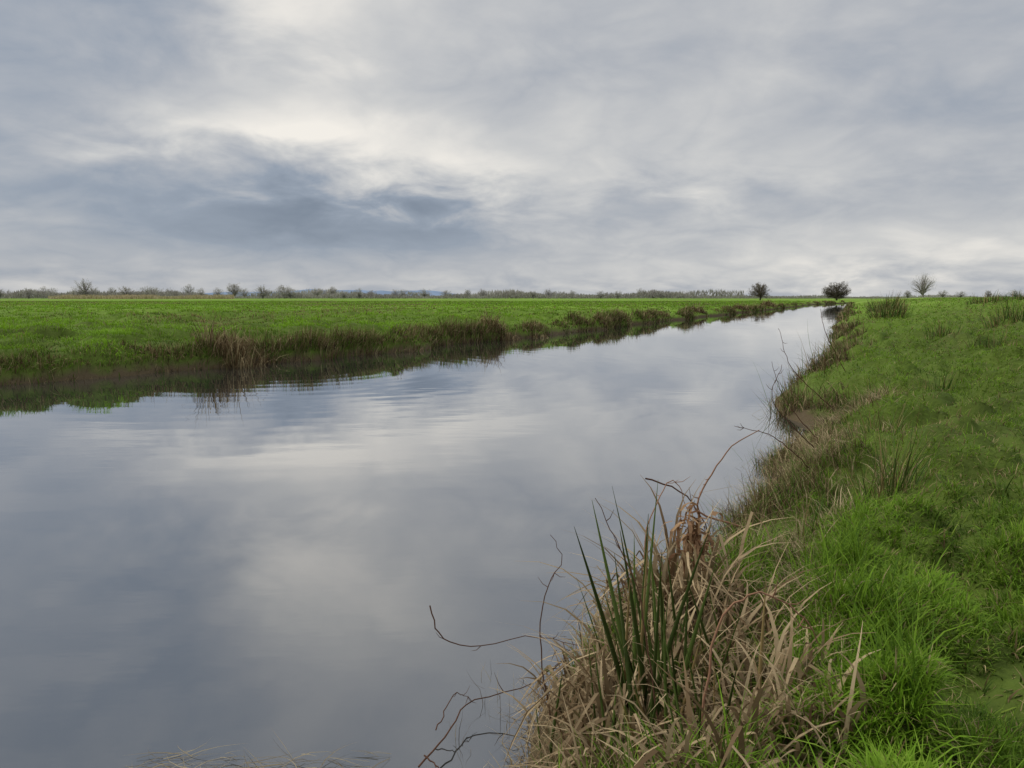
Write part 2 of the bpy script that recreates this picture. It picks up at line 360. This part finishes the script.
reed=[(15.5,.15,520,.62,1.2,.015),(16.3,.35,260,.5,.8,.015),(14.5,.3,120,.35,.5,.013),(25.3,.3,330,.6,1.05,.022),(26.8,.3,200,.5,.6,.022),
      (19.9,.3,160,.4,.45,.018),(33.5,.4,260,.5,.5,.027),(39.5,.4,300,.6,.9,.03),(46.5,.5,300,.6,.6,.035),(55,.5,340,.7,1.1,.042),(70,.6,340,.8,.8,.05),(88,.6,380,.8,1.2,.06)]
for q,(y,off,n,rad,h,w) in enumerate(reed):
    x=float(xl(np.array([y]))[0])-off
    me,loc=clump(x,y,n,rad,h,w,'reed',200+q)
    lab='tall ragged clump of brown dead reeds hanging over the water' if q<2 else 'small clump of withered brown reeds at the water edge'
    obj('reed_clump',me,M_dry,lab,'reeds',group='dead reed clumps along the far bank',loc=loc)
# big tussock
tc=(.38,1.95); tz=gz1(*tc)
E=bpy.data.objects.new('rush_tussock',None);COL.objects.link(E);E.location=(tc[0],tc[1],tz);E.empty_display_size=.1
E['label']='large tussock of straw leaves and green rushes at the water edge';E['category']='rush tussock'
def part(name,VFC,mat,smooth=False):
    o=obj(name,mesh_np(name,*VFC,smooth),mat,parent=E); o.location=(-tc[0],-tc[1],-tz)
def tuss_pts(n,umax=.98,y0=1.45,y1=3.35,r=R):
    y=r.uniform(y0,y1,n);u=r.uniform(-.03,umax,n);x=xr(y)+u;z=gz(x,y)-.02
    return x,y,z,u
n=8000;x,y,z,u=tuss_pts(n,.95,1.3)
k=R.random(n)<np.clip(1.6*fbm(x/.25,y/.25,81)-.1,0.1,1);x,y,z,u=x[k],y[k],z[k],u[k];n=len(x)
az=R.normal(math.pi*.8,1.5,n)
l0=R.uniform(.1,.9,n);l1=l0+R.uniform(.3,1.4,n)
c=mixc(c3((.16,.10,.05),n),c3((.58,.46,.26),n),R.random(n))
part('straw_mat',strands(np.stack([x,y,z],1),az,np.stack([l0,(l0+l1)/2,l1,l1+.2],1),R.uniform(.06,.18,n),R.uniform(.002,.0045,n),c*.5,c),M_dry)
ps=[]
for cx,cy,n,sp_,hh in [(.33,1.95,260,.13,.44),(.55,2.15,290,.15,.44),(.54,2.48,330,.11,.52),(.27,2.3,170,.12,.32),(.56,1.72,250,.13,.34),(.25,1.72,200,.11,.30),(.78,2.45,80,.12,.22),(.42,1.55,250,.12,.32),(.58,1.48,90,.10,.20),(.72,2.0,80,.10,.22),(.45,2.95,140,.12,.3)]:
    x=cx+R.normal(0,sp_*.6,n);y=cy+R.normal(0,sp_*.75,n);z=gz(x,y)-.02
    th=np.arctan2(y-cy,x-cx);az=th+R.normal(0,.9,n);l0=R.uniform(.0,.6,n)
    b1=R.random(n)<.65;bb=R.uniform(1.2,2.3,n);pos=R.random(n)<.5
    s2=np.where(b1&pos,l0+bb,l0+.25)
    lean=np.stack([l0,l0+.1,s2,np.where(b1,l0+bb+.2,l0+.5),np.where(b1,l0+bb+.5,l0+.8),np.where(b1,l0+bb+.5,l0+1.)],1)
    c=mixc(c3((.16,.10,.048),n),c3((.62,.47,.27),n),R.random(n))
    ps.append(strands(np.stack([x,y,z],1),az,lean,R.uniform(.4,1.1,n)*hh,R.uniform(.007,.017,n),c*.55,c,drift=.7))
part('dead_leaf_sheaf',merge(ps),M_dry)
n=75;cx,cy,cz=.585,2.45,.63
r_=R.normal(0,.022,(n,3))*np.array([1,1,2.2]);az=R.uniform(0,6.28,n);l0=R.uniform(.2,2.4,n)
c=mixc(c3((.17,.085,.042),n),c3((.44,.28,.15),n),R.random(n))
ru=strands(np.array([cx,cy,cz])+r_,az,np.stack([l0,l0+.6,l0+1.2,l0+2.0],1),R.uniform(.05,.12,n),R.uniform(.010,.022,n),c,c,drift=1.2)
st_=tubes([(smooth_path([(.6,2.43,gz1(.6,2.43)-.02),(.57,2.45,.5),(.585,2.45,.67)],8),np.full(8,.004),(.2,.1,.05))],5)
part('rusty_leaf_tuft',merge([ru,st_]),M_dry)
lst=[];rt=np.random.default_rng(12)
for q in range(70):
    tall=q<18
    bx=(.33 if tall else .38)+rt.normal(0,.06 if tall else .12);by=1.84+rt.normal(0,.1 if tall else .15);bz=gz1(bx,by)-.03
    Ln=rt.uniform(.46,.70) if tall else rt.uniform(.2,.44)
    A=rt.uniform(0,6.28); tilt=min(abs(rt.normal(0,.26))+.03,.38)
    tx=max(math.cos(A)*math.sin(tilt)-.12,-.28); ty=math.sin(A)*math.sin(tilt)+.04
    if tx<-.2: bx=max(bx,.32)
    bend=rt.uniform(-.05,.2);t=np.linspace(0,1,7)
    pts=np.stack([bx+Ln*(tx*t+bend*tx*t*t),by+Ln*(ty*t+bend*ty*t*t),bz+Ln*t*(1-.05*t)],1)
    rr=np.array([.9,1,1,.9,.7,.42,.08])*rt.uniform(.0040,.0072)*(1 if tall else .7)
    c=np.array([.065,.095,.018])*rt.uniform(.5,1.4) if rt.random()<.85 else np.array([.28,.2,.08])
    lst.append((pts,rr,c))
part('green_rush_sheaf',tubes(lst,6,.45),M_rush,True)
n=10000;x,y,z,u=tuss_pts(n,1.1,1.35,3.2);az=R.uniform(0,6.28,n);l0=R.uniform(0,.5,n)
c=mixc(c3((.07,.14,.015),n),c3((.24,.40,.03),n),R.random(n))
k=(fbm(x/.3,y/.3,91)>.49)&(u>.15)
part('green_blades',strands(np.stack([x,y,z],1)[k],az[k],np.stack([l0,l0+.3,l0+.7],1)[k],R.uniform(.06,.22,n)[k],R.uniform(.003,.006,n)[k],c[k]*.6,c[k]),M_grass)
n=10000;x,y,z,u=tuss_pts(n,1.0,2.8,7.5)
k=R.random(n)<np.clip(3*fbm(x/.35,y/.35,83)-1.2,0.03,1);x,y,z=x[k],y[k],z[k];n=len(x)
az=R.normal(math.pi*.8,1.5,n);l0=R.uniform(.2,1.1,n);l1=l0+R.uniform(.3,1.,n)
c=mixc(c3((.15,.10,.045),n),c3((.62,.49,.28),n),R.random(n))
V,F,C=strands(np.stack([x,y,z],1),az,np.stack([l0,(l0+l1)/2,l1],1),R.uniform(.10,.24,n),R.uniform(.003,.008,n),c*.6,c)
obj('dry_grass_mat',mesh_np('dry_grass_mat',V,F,C),M_dry,'matted straw-coloured dead grass on the bank edge','dry grass','stuff')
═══
# [What this task involves]
Report how many lines contain "part". Give nothing but the number.

# [Response]
7